Brian, the medieval source you reference likely has a murder hole up top. Do any modern products include such features? That would make them even more interesting..

LOL!

A local bank has these for the entrance and exit doors. Each set is one way only. The exit door is inaccessible from the outside. The entrance is inaccessible from the inside.

Only one person is allowed inside the "man trap" at a time, per side. The first door must be closed and locked before the next door unlocks.

If you look shady coming in, the tellers have an over ride to lock the offender inside the "man trap". If you come in and rob the bank, you can be assured to get trapped inside the exit door "man trap".

The doors and walls of this system are all ballistic glass, so you won't be able to shoot your way out. You can't take a hostage because it won't lock the first door if two people enter.

One hell of a system for a bank in the hood.

Nothing says your bank is dangerous like a mantrap entrance!

It's funny because most banks (US at least) try to do as much as possible to make things friendly and inviting. That's not as easy with a mantrap.

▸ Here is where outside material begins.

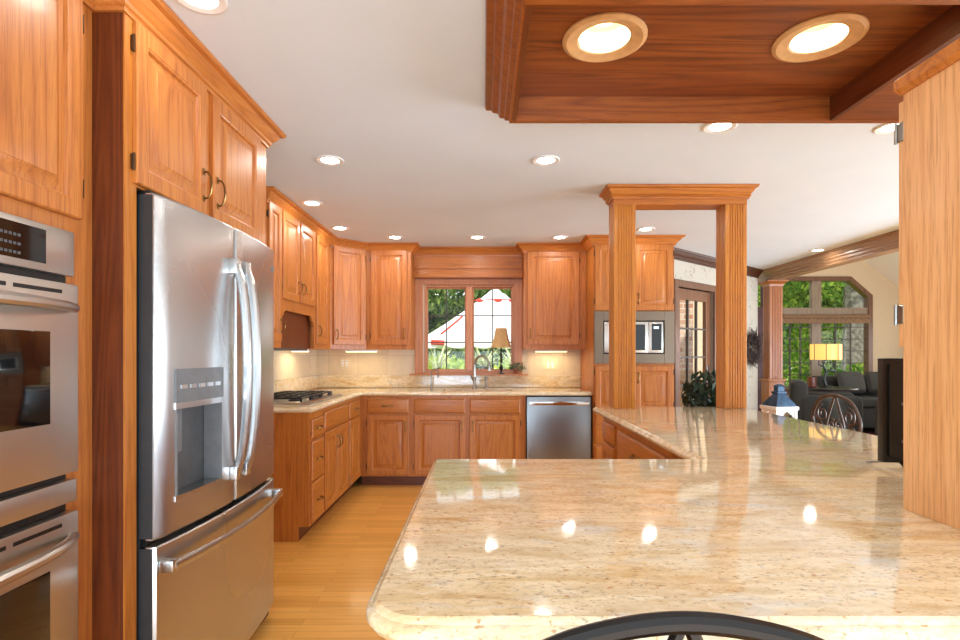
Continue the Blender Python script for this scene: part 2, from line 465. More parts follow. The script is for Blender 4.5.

We had a site were people were stuck in the mantrap for around 4 hours because no one wanted to activate the release on the outer door. These doors had mag locks on both sets of doors and the access control system malfunctioned not releaseing the mags. There was an emerg overide in the trap to release that outer door but everyone was too scared to use it so they sat there for hours waiting for us to reset the panel. We laughed when we got there as we told them to pull the release.